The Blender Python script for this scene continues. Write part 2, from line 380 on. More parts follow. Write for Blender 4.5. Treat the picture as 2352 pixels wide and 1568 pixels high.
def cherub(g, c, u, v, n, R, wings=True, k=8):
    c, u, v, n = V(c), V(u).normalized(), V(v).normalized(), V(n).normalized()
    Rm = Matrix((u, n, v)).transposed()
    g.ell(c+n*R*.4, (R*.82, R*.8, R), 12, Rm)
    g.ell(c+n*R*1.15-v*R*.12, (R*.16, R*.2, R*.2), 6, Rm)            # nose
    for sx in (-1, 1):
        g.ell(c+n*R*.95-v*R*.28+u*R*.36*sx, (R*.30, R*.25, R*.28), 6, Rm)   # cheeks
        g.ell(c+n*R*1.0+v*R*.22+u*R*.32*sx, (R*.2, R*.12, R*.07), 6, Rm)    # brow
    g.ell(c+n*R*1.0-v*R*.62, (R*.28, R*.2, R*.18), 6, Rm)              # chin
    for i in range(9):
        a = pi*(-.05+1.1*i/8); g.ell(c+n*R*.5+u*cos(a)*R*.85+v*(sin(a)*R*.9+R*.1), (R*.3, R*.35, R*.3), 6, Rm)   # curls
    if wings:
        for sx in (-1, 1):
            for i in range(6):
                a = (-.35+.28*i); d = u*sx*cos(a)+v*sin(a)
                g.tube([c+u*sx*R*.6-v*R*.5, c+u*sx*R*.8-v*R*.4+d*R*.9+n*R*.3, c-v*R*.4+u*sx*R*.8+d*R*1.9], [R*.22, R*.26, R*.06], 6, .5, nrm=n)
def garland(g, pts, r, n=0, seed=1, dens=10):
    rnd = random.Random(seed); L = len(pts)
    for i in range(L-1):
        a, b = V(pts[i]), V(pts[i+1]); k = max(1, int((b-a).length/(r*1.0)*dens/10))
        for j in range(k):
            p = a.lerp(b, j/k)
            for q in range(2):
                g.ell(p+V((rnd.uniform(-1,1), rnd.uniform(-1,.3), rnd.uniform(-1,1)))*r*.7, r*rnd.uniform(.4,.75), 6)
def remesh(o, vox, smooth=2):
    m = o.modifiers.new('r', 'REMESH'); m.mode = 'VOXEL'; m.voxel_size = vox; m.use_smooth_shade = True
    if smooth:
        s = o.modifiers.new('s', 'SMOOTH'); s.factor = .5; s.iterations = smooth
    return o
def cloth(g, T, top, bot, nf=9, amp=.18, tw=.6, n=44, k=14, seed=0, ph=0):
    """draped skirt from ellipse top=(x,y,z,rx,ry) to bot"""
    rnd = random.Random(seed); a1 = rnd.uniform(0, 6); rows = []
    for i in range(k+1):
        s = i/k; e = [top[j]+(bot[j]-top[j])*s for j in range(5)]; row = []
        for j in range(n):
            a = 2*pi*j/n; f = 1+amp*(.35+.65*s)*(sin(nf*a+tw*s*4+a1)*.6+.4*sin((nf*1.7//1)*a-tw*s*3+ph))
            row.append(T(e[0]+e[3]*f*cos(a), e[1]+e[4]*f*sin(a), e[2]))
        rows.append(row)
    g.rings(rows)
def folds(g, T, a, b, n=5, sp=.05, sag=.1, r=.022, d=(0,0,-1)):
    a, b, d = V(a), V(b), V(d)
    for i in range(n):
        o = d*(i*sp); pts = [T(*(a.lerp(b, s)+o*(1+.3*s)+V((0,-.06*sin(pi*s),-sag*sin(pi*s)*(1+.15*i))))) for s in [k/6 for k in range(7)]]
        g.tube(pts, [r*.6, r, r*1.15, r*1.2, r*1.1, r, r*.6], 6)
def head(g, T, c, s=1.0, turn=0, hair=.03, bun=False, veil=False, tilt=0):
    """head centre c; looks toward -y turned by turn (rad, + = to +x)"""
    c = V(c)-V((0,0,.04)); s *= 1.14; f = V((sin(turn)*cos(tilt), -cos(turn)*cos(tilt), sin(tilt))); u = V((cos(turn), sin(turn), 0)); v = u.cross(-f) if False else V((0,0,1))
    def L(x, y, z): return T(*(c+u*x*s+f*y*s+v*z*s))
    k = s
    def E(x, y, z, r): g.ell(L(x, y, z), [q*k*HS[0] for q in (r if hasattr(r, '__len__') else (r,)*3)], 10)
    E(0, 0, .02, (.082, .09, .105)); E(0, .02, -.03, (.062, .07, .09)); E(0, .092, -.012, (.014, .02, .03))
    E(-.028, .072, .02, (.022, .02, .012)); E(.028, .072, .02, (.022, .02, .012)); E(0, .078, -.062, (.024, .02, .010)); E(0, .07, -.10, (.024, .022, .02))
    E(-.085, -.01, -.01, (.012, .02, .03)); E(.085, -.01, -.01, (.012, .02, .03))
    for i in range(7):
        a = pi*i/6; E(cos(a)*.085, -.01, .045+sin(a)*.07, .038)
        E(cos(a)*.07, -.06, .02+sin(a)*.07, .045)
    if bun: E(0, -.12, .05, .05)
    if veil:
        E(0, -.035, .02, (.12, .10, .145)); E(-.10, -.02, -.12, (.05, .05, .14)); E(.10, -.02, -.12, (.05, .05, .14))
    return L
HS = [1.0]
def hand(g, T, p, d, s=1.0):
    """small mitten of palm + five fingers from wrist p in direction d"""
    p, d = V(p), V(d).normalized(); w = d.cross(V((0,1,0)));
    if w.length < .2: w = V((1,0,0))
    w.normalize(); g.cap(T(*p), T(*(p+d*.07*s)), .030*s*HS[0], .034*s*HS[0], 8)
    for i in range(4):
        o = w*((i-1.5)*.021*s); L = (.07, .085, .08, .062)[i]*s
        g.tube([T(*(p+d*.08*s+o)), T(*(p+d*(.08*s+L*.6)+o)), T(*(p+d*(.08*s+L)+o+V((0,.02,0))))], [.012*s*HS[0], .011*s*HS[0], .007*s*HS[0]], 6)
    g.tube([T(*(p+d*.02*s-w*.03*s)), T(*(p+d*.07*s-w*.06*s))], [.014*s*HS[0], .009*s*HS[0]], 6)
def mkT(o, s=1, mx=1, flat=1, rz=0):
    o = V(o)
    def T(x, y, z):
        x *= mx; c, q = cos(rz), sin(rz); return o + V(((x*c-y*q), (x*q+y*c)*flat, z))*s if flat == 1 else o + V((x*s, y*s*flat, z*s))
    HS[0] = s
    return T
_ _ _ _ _
INSTRUCTIONS FOR THE TASK — Write out each line of the data above again, exactly as given.

TASK RESULT —
The Blender Python script for this scene continues. Write part 2, from line 380 on. More parts follow. Write for Blender 4.5. Treat the picture as 2352 pixels wide and 1568 pixels high.
def cherub(g, c, u, v, n, R, wings=True, k=8):
    c, u, v, n = V(c), V(u).normalized(), V(v).normalized(), V(n).normalized()
    Rm = Matrix((u, n, v)).transposed()
    g.ell(c+n*R*.4, (R*.82, R*.8, R), 12, Rm)
    g.ell(c+n*R*1.15-v*R*.12, (R*.16, R*.2, R*.2), 6, Rm)            # nose
    for sx in (-1, 1):
        g.ell(c+n*R*.95-v*R*.28+u*R*.36*sx, (R*.30, R*.25, R*.28), 6, Rm)   # cheeks
        g.ell(c+n*R*1.0+v*R*.22+u*R*.32*sx, (R*.2, R*.12, R*.07), 6, Rm)    # brow
    g.ell(c+n*R*1.0-v*R*.62, (R*.28, R*.2, R*.18), 6, Rm)              # chin
    for i in range(9):
        a = pi*(-.05+1.1*i/8); g.ell(c+n*R*.5+u*cos(a)*R*.85+v*(sin(a)*R*.9+R*.1), (R*.3, R*.35, R*.3), 6, Rm)   # curls
    if wings:
        for sx in (-1, 1):
            for i in range(6):
                a = (-.35+.28*i); d = u*sx*cos(a)+v*sin(a)
                g.tube([c+u*sx*R*.6-v*R*.5, c+u*sx*R*.8-v*R*.4+d*R*.9+n*R*.3, c-v*R*.4+u*sx*R*.8+d*R*1.9], [R*.22, R*.26, R*.06], 6, .5, nrm=n)
def garland(g, pts, r, n=0, seed=1, dens=10):
    rnd = random.Random(seed); L = len(pts)
    for i in range(L-1):
        a, b = V(pts[i]), V(pts[i+1]); k = max(1, int((b-a).length/(r*1.0)*dens/10))
        for j in range(k):
            p = a.lerp(b, j/k)
            for q in range(2):
                g.ell(p+V((rnd.uniform(-1,1), rnd.uniform(-1,.3), rnd.uniform(-1,1)))*r*.7, r*rnd.uniform(.4,.75), 6)
def remesh(o, vox, smooth=2):
    m = o.modifiers.new('r', 'REMESH'); m.mode = 'VOXEL'; m.voxel_size = vox; m.use_smooth_shade = True
    if smooth:
        s = o.modifiers.new('s', 'SMOOTH'); s.factor = .5; s.iterations = smooth
    return o
def cloth(g, T, top, bot, nf=9, amp=.18, tw=.6, n=44, k=14, seed=0, ph=0):
    """draped skirt from ellipse top=(x,y,z,rx,ry) to bot"""
    rnd = random.Random(seed); a1 = rnd.uniform(0, 6); rows = []
    for i in range(k+1):
        s = i/k; e = [top[j]+(bot[j]-top[j])*s for j in range(5)]; row = []
        for j in range(n):
            a = 2*pi*j/n; f = 1+amp*(.35+.65*s)*(sin(nf*a+tw*s*4+a1)*.6+.4*sin((nf*1.7//1)*a-tw*s*3+ph))
            row.append(T(e[0]+e[3]*f*cos(a), e[1]+e[4]*f*sin(a), e[2]))
        rows.append(row)
    g.rings(rows)
def folds(g, T, a, b, n=5, sp=.05, sag=.1, r=.022, d=(0,0,-1)):
    a, b, d = V(a), V(b), V(d)
    for i in range(n):
        o = d*(i*sp); pts = [T(*(a.lerp(b, s)+o*(1+.3*s)+V((0,-.06*sin(pi*s),-sag*sin(pi*s)*(1+.15*i))))) for s in [k/6 for k in range(7)]]
        g.tube(pts, [r*.6, r, r*1.15, r*1.2, r*1.1, r, r*.6], 6)
def head(g, T, c, s=1.0, turn=0, hair=.03, bun=False, veil=False, tilt=0):
    """head centre c; looks toward -y turned by turn (rad, + = to +x)"""
    c = V(c)-V((0,0,.04)); s *= 1.14; f = V((sin(turn)*cos(tilt), -cos(turn)*cos(tilt), sin(tilt))); u = V((cos(turn), sin(turn), 0)); v = u.cross(-f) if False else V((0,0,1))
    def L(x, y, z): return T(*(c+u*x*s+f*y*s+v*z*s))
    k = s
    def E(x, y, z, r): g.ell(L(x, y, z), [q*k*HS[0] for q in (r if hasattr(r, '__len__') else (r,)*3)], 10)
    E(0, 0, .02, (.082, .09, .105)); E(0, .02, -.03, (.062, .07, .09)); E(0, .092, -.012, (.014, .02, .03))
    E(-.028, .072, .02, (.022, .02, .012)); E(.028, .072, .02, (.022, .02, .012)); E(0, .078, -.062, (.024, .02, .010)); E(0, .07, -.10, (.024, .022, .02))
    E(-.085, -.01, -.01, (.012, .02, .03)); E(.085, -.01, -.01, (.012, .02, .03))
    for i in range(7):
        a = pi*i/6; E(cos(a)*.085, -.01, .045+sin(a)*.07, .038)
        E(cos(a)*.07, -.06, .02+sin(a)*.07, .045)
    if bun: E(0, -.12, .05, .05)
    if veil:
        E(0, -.035, .02, (.12, .10, .145)); E(-.10, -.02, -.12, (.05, .05, .14)); E(.10, -.02, -.12, (.05, .05, .14))
    return L
HS = [1.0]
def hand(g, T, p, d, s=1.0):
    """small mitten of palm + five fingers from wrist p in direction d"""
    p, d = V(p), V(d).normalized(); w = d.cross(V((0,1,0)));
    if w.length < .2: w = V((1,0,0))
    w.normalize(); g.cap(T(*p), T(*(p+d*.07*s)), .030*s*HS[0], .034*s*HS[0], 8)
    for i in range(4):
        o = w*((i-1.5)*.021*s); L = (.07, .085, .08, .062)[i]*s
        g.tube([T(*(p+d*.08*s+o)), T(*(p+d*(.08*s+L*.6)+o)), T(*(p+d*(.08*s+L)+o+V((0,.02,0))))], [.012*s*HS[0], .011*s*HS[0], .007*s*HS[0]], 6)
    g.tube([T(*(p+d*.02*s-w*.03*s)), T(*(p+d*.07*s-w*.06*s))], [.014*s*HS[0], .009*s*HS[0]], 6)
def mkT(o, s=1, mx=1, flat=1, rz=0):
    o = V(o)
    def T(x, y, z):
        x *= mx; c, q = cos(rz), sin(rz); return o + V(((x*c-y*q), (x*q+y*c)*flat, z))*s if flat == 1 else o + V((x*s, y*s*flat, z*s))
    HS[0] = s
    return T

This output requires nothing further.